Copy exactly the lines from the beginning of the data down to and including the line holding "return ((x - 722.5)", without any pictures.

<<<<

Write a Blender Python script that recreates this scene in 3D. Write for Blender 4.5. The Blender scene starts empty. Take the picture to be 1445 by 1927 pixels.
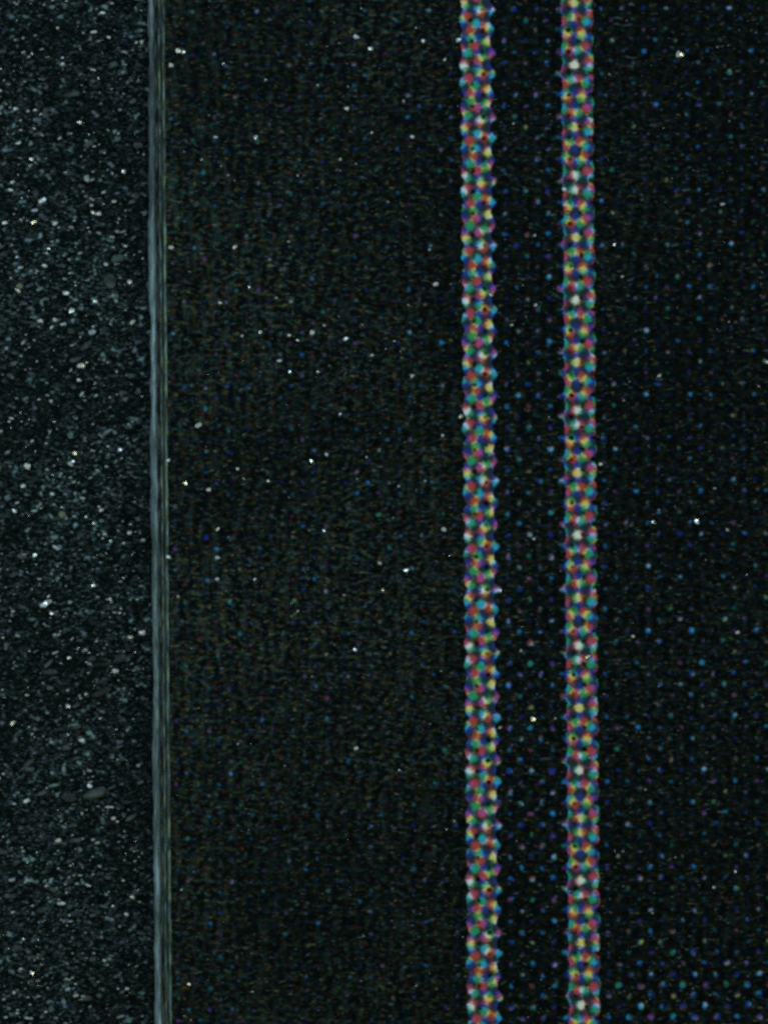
import bpy, math, random
from mathutils import Vector, noise as mnoise
random.seed(7)
C = bpy.context.scene.collection
sc = bpy.context.scene
PX = 222.0                      # 222 photo pixels to a millimetre; one Blender unit is one millimetre
sc.unit_settings.system = 'METRIC'; sc.unit_settings.scale_length = 0.001
CARD_T = 0.30                   # card thickness (mm)
CAM_D = 62.0

def P(x, y, z=CARD_T):
    """photo pixel -> point at height z as seen by the microscope"""
    k = (CAM_D + CARD_T - z) / CAM_D
    return ((x - 722.5) / PX * k, (963.5 - y) / PX * k, z)

# ------------------------------------------------------------------ camera
cam = bpy.data.cameras.new('microscope_camera'); co = bpy.data.objects.new('microscope_camera', cam); C.objects.link(co)
co.location = (0, 0, CARD_T + CAM_D); co.rotation_euler = (0, 0, 0)
cam.sensor_fit = 'VERTICAL'; cam.sensor_height = 24
cam.lens = 24 * CAM_D / (1927 / PX)
cam.clip_start = 1; cam.clip_end = 2000
cam.dof.use_dof = True; cam.dof.focus_distance = CAM_D + 0.06
cam.dof.aperture_fstop = 12.0
sc.camera = co

# ------------------------------------------------------------------ world, lamps, exposure
w = bpy.data.worlds.new('World'); sc.world = w; w.use_nodes = True
w.node_tree.nodes['Background'].inputs[0].default_value = (0.35, 0.75, 0.8, 1)
w.node_tree.nodes['Background'].inputs[1].default_value = 0.02
sc.view_settings.view_transform = 'Standard'; sc.view_settings.look = 'None'
sc.view_settings.exposure = 0.0; sc.view_settings.gamma = 1.0
sc.view_settings.use_curve_mapping = False

def lamp(name, loc, target, power, col, size, spot=None):
    l = bpy.data.lights.new(name, 'SPOT' if spot else 'AREA')
    l.energy = power; l.color = col
    if spot:
        l.spot_size = math.radians(spot); l.spot_blend = 1.0; l.shadow_soft_size = size
    else:
        l.shape = 'DISK'; l.size = size
    o = bpy.data.objects.new(name, l); C.objects.link(o); o.location = loc
    o.rotation_euler = (Vector(target) - Vector(loc)).to_track_quat('-Z', 'Y').to_euler()
    return o
# microscope's ring light; cool tint behind, warm in front added to fringe glints
lamp('ring_led', (2, 34, 34), (-1.0, 0.3, 0), 8500, (0.62, 0.80, 1.0), 5)
lamp('ring_led', (0, -36, 34), (-1.0, 0.3, 0), 4200, (1.0, 0.95, 0.55), 5)
lamp('ring_led', (-11, 0.3, 9), (-2.4, 0.1, 0), 540, (0.72, 0.94, 1.0), 2.5)  # moved in low and close so the light falls off across the view
lamp('ring_led', (36, 3, 36), (0.5, 0, 0), 2800, (0.85, 1.0, 0.85), 6)

# ------------------------------------------------------------------ node helpers
def new_mat(name):
    m = bpy.data.materials.new(name); m.use_nodes = True
    return m, m.node_tree, m.node_tree.nodes['Principled BSDF']

class X:
    """tiny expression wrapper round Math nodes"""
    nt = None
    def __init__(s, v): s.v = v
    @staticmethod
    def m(op, *a, clamp=False):
        n = X.nt.nodes.new('ShaderNodeMath'); n.operation = op; n.use_clamp = clamp
        for i, q in enumerate(a):
            q = q.v if isinstance(q, X) else q
            if isinstance(q, (int, float)): n.inputs[i].default_value = q
            else: X.nt.links.new(q, n.inputs[i])
        return X(n.outputs[0])
    def __add__(s, o): return X.m('ADD', s, o)
    __radd__ = __add__
    def __sub__(s, o): return X.m('SUBTRACT', s, o)
    def __rsub__(s, o): return X.m('SUBTRACT', o, s)
    def __mul__(s, o): return X.m('MULTIPLY', s, o)
    __rmul__ = __mul__
    def __pow__(s, o): return X.m('POWER', s, o)
def cos(a): return X.m('COSINE', a)
def smooth(x, a, b, lo=0.0, hi=1.0):
    n = X.nt.nodes.new('ShaderNodeMapRange'); n.interpolation_type = 'SMOOTHSTEP'
    for i, q in enumerate((x, a, b, lo, hi)):
        q = q.v if isinstance(q, X) else q
        if isinstance(q, (int, float)): n.inputs[i].default_value = q
        else: X.nt.links.new(q, n.inputs[i])
    return X(n.outputs[0])
def objco():
    n = X.nt.nodes.new('ShaderNodeTexCoord'); return n.outputs['Object']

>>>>

▶ **REPLY TO THE EXERCISE**:
Write a Blender Python script that recreates this scene in 3D. Write for Blender 4.5. The Blender scene starts empty. Take the picture to be 1445 by 1927 pixels.
import bpy, math, random
from mathutils import Vector, noise as mnoise
random.seed(7)
C = bpy.context.scene.collection
sc = bpy.context.scene
PX = 222.0                      # 222 photo pixels to a millimetre; one Blender unit is one millimetre
sc.unit_settings.system = 'METRIC'; sc.unit_settings.scale_length = 0.001
CARD_T = 0.30                   # card thickness (mm)
CAM_D = 62.0

def P(x, y, z=CARD_T):
    """photo pixel -> point at height z as seen by the microscope"""
    k = (CAM_D + CARD_T - z) / CAM_D
    return ((x - 722.5) / PX * k, (963.5 - y) / PX * k, z)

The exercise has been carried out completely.